-- start of DATA EXCERPT --

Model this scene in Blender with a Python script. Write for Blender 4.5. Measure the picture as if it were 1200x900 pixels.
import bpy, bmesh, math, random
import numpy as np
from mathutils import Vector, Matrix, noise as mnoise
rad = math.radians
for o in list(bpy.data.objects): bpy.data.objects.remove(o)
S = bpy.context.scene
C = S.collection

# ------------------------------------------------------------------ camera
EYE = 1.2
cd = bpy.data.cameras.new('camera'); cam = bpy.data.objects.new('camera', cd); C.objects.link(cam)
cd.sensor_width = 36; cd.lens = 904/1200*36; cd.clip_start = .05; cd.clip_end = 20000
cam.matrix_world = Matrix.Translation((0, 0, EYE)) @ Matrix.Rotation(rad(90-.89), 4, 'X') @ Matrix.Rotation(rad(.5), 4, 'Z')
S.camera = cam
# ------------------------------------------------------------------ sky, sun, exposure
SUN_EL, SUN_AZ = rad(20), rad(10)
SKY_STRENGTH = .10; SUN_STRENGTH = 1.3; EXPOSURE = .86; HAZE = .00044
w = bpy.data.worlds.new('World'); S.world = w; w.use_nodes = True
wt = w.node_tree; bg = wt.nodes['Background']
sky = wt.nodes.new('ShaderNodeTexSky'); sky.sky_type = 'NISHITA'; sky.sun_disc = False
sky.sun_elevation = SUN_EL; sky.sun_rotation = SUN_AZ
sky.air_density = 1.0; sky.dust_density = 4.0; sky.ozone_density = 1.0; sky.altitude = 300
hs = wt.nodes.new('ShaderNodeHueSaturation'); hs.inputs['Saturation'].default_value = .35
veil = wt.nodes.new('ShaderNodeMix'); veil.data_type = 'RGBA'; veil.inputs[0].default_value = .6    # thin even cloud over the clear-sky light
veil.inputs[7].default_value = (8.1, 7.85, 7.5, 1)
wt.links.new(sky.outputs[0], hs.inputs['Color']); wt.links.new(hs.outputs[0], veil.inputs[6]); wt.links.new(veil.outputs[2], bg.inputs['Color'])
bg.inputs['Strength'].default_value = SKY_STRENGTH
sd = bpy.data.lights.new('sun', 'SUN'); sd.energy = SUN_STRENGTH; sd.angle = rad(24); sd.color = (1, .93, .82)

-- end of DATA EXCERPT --

# [REQUEST]
Take the lines above and retype all of them exactly.

# [EXERCISE OUTPUT]
Model this scene in Blender with a Python script. Write for Blender 4.5. Measure the picture as if it were 1200x900 pixels.
import bpy, bmesh, math, random
import numpy as np
from mathutils import Vector, Matrix, noise as mnoise
rad = math.radians
for o in list(bpy.data.objects): bpy.data.objects.remove(o)
S = bpy.context.scene
C = S.collection

# ------------------------------------------------------------------ camera
EYE = 1.2
cd = bpy.data.cameras.new('camera'); cam = bpy.data.objects.new('camera', cd); C.objects.link(cam)
cd.sensor_width = 36; cd.lens = 904/1200*36; cd.clip_start = .05; cd.clip_end = 20000
cam.matrix_world = Matrix.Translation((0, 0, EYE)) @ Matrix.Rotation(rad(90-.89), 4, 'X') @ Matrix.Rotation(rad(.5), 4, 'Z')
S.camera = cam
# ------------------------------------------------------------------ sky, sun, exposure
SUN_EL, SUN_AZ = rad(20), rad(10)
SKY_STRENGTH = .10; SUN_STRENGTH = 1.3; EXPOSURE = .86; HAZE = .00044
w = bpy.data.worlds.new('World'); S.world = w; w.use_nodes = True
wt = w.node_tree; bg = wt.nodes['Background']
sky = wt.nodes.new('ShaderNodeTexSky'); sky.sky_type = 'NISHITA'; sky.sun_disc = False
sky.sun_elevation = SUN_EL; sky.sun_rotation = SUN_AZ
sky.air_density = 1.0; sky.dust_density = 4.0; sky.ozone_density = 1.0; sky.altitude = 300
hs = wt.nodes.new('ShaderNodeHueSaturation'); hs.inputs['Saturation'].default_value = .35
veil = wt.nodes.new('ShaderNodeMix'); veil.data_type = 'RGBA'; veil.inputs[0].default_value = .6    # thin even cloud over the clear-sky light
veil.inputs[7].default_value = (8.1, 7.85, 7.5, 1)
wt.links.new(sky.outputs[0], hs.inputs['Color']); wt.links.new(hs.outputs[0], veil.inputs[6]); wt.links.new(veil.outputs[2], bg.inputs['Color'])
bg.inputs['Strength'].default_value = SKY_STRENGTH
sd = bpy.data.lights.new('sun', 'SUN'); sd.energy = SUN_STRENGTH; sd.angle = rad(24); sd.color = (1, .93, .82)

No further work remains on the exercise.